Sullivan Fortner's Southern-Night Delights
The virtuosic pianist's merrily deep pleasures
Several years ago, I described Sullivan Fortner’s piano style as “Erroll Garner channeled through Chico Marx.” Since then, his range has widened, his virtuosity deepened, his wit sharpened.
On the opening (and title) track of his new trio album, Southern Nights, he begins with breezy strums of the strings inside the piano, follows with some syncopated sparkles on the keyboard, then angles into the song (written by his fellow New Orleansian Allen Toussaint) with a spirit that invokes not just Garner’s grace and Chico’s playfulness but also the soulful hip of Dr. John.
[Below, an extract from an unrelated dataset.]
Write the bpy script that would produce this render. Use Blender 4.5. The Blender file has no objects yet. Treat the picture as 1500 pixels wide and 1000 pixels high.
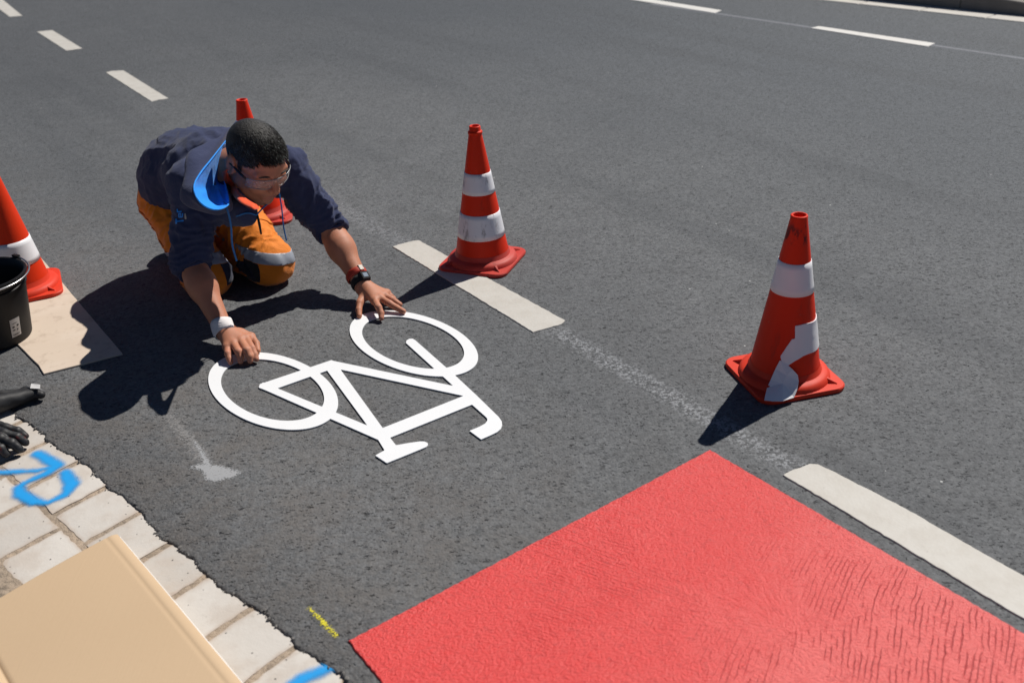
import bpy, bmesh, math, random
import numpy as np
from mathutils import Vector, Matrix
from mathutils.bvhtree import BVHTree
random.seed(7); RNG = np.random.default_rng(7)
SC = bpy.context.scene
COL = SC.collection
R = math.radians

# ------------------------------------------------------------------ camera geometry (35 mm lens held at chest height)
FPX = 1458.0; PITCH = R(28.10); ROLL = R(-2.78); CAMH = 1.45
SUN_AZ = R(47.6); SUN_EL = R(49.6)
def at(px, py, z=0.0):
    """world point at height z seen at this place of the survey photograph"""
    x, y = px - 750.0, py - 500.0
    c, s = math.cos(ROLL), math.sin(ROLL)
    x, y = (x*c + y*s)/FPX, (-x*s + y*c)/FPX
    cp, sp = math.cos(PITCH), math.sin(PITCH)
    r = np.array([x, cp - y*sp, -sp - y*cp])
    return np.array([0, 0, CAMH]) + r*((z - CAMH)/r[2])
def g2(px, py, z=0.0): return at(px, py, z)[:2]
def nrm(v): v = np.asarray(v, float); return v/np.linalg.norm(v)

# ------------------------------------------------------------------ object helpers
def tag(o, label=None, cat=None, group=None, kind=None):
    if label: o['label'] = label
    if cat: o['category'] = cat
    if group: o['group'] = group
    if kind: o['kind'] = kind
    return o
def thing(name, label, cat, loc=(0, 0, 0), group=None):
    o = bpy.data.objects.new(name, None); COL.objects.link(o)
    o.empty_display_size = 0.05; o.location = [float(v) for v in loc]
    return tag(o, label, cat, group)
def origin_of(p):
    v = np.zeros(3)
    while p is not None:
        v = v + np.array(p.location); p = p.parent
    return v
def obj(name, verts, faces, mat, parent=None, smooth=True, origin=None, attrs=None):
    """one mesh object; verts are world coordinates, moved into the parent's space"""
    verts = np.asarray(verts, float)
    off = origin_of(parent) if parent is not None else (np.zeros(3) if origin is None else np.asarray(origin, float))
    me = bpy.data.meshes.new(name)
    me.from_pydata((verts - off).tolist(), [], [list(map(int, f)) for f in faces])
    if mat is not None:
        for m in (mat if isinstance(mat, (list, tuple)) else [mat]): me.materials.append(m)
    me.polygons.foreach_set('use_smooth', [smooth]*len(me.polygons))
    if attrs:
        for k, a in attrs.items():
            at_ = me.attributes.new(k, 'FLOAT', 'POINT'); at_.data.foreach_set('value', np.asarray(a, np.float32))
    me.update()
    o = bpy.data.objects.new(name, me); COL.objects.link(o)
    if parent is not None: o.parent = parent
    elif origin is not None: o.location = [float(v) for v in origin]
    return o
def autosmooth(o, ang=35):
    me = o.data; bm = bmesh.new(); bm.from_mesh(me)
    for e in bm.edges:
        e.smooth = not (len(e.link_faces) == 2 and e.calc_face_angle(0) > R(ang))
    bm.to_mesh(me); bm.free(); return o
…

On the subsequent eight tracks (most of them standards, ranging from Cole Porter’s “I Love You” to Clifford Brown’s “Daahoud”), he whips up concoctions of Monk, Bud Powell, McCoy Tyner, and various unabashedly pop influences. (Check out his head-spinning cover of Stevie Wonder’s “Don’t You Worry About a Thing” on his previous album, Solo Game.)
At age 39, Fortner has emerged as among the handful of most versatile, inventive, and pleasurable—simply put, one of the best—jazz pianists on the scene.
Southern Nights, on the Artwork label, was recorded in July 2023 near the end of a six-night gig at the Village Vanguard with a top-flight band—bassist Peter Washington and drummer Marcus Gilmore—that had never played all together before. (Washington and Gilmore hadn’t met before, though Fortner had played with each of them separately.) I saw the trio play in the middle of that week; they were still ironing out a few rough spots, but for the most part they dazzled. I don’t think they’ve played together since (they’re each in heavy demand), but they should.
Especially on that title tune, Washington (nearly 20 years Fortner’s senior, best known for his work of nearly three decades with Bill Charlap’s piano trio) flits from time-keeping to pedal-point pivots to countermelodies to chordal anchors, all with high-spirit precision. Gilmore (Roy Haynes’ grandson and a master drummer in his own right, a contemporary of Fortner’s who has played with nearly every jazz star of the past decade) accents, shifts, and klook-a-mops around the beat with daredevil exuberance.
This is a superbly produced album, in that the best tracks are up front (the dancing-in-your-head interplay on the title tune may be the coolest piano-trio track of the past few years), while the final few—though still very good—don’t mesh with quite the same seamless excitement.
The tracks were laid down in one day at Sear Sounds, where Sullivan has recorded several times now, as a leader and a sideman, notably with his most frequent collaborator, the great singer Cécile McLorin Salvant. Todd Whitelock was at the controls (as he has been in many of those earlier sessions). Whitelock tells me that the piano was picked up by Sennheiser MKH 800 Twin microphones, the bass by a Neumann U67 and a Coles 4038 ribbon, and the drums by a variety of mics, though, as he put it in an email, “the magic was captured in the stereo overhead pickup using two vintage Neumann KM54s.” They were powered by Sear’s custom-modified Avalon analog console, fed into a ProTools HDX system at 96 kHz / 32 bits. He did the mixing at his own studio, using a Lynx Aurora for digital-to-analog conversion through a Sony DMX R100 console. Final printing went through a Dangerous Music Convert AD+ back to a ProTools Ultimate system. He mastered the disc as well, with a Magix Sequoia 17 Pro software program.
All this impressive audiophilia would be for nothing if the album sounded like a muddle, but the album—CD and streaming only (no vinyl, alas)—sounds terrific. Every aspect of the piano shines through—the bright percussive keys, the overtones’ bloom, the chamber’s resonance. The bass is plucky and woody. The drumkit snaps, booms, and shimmers.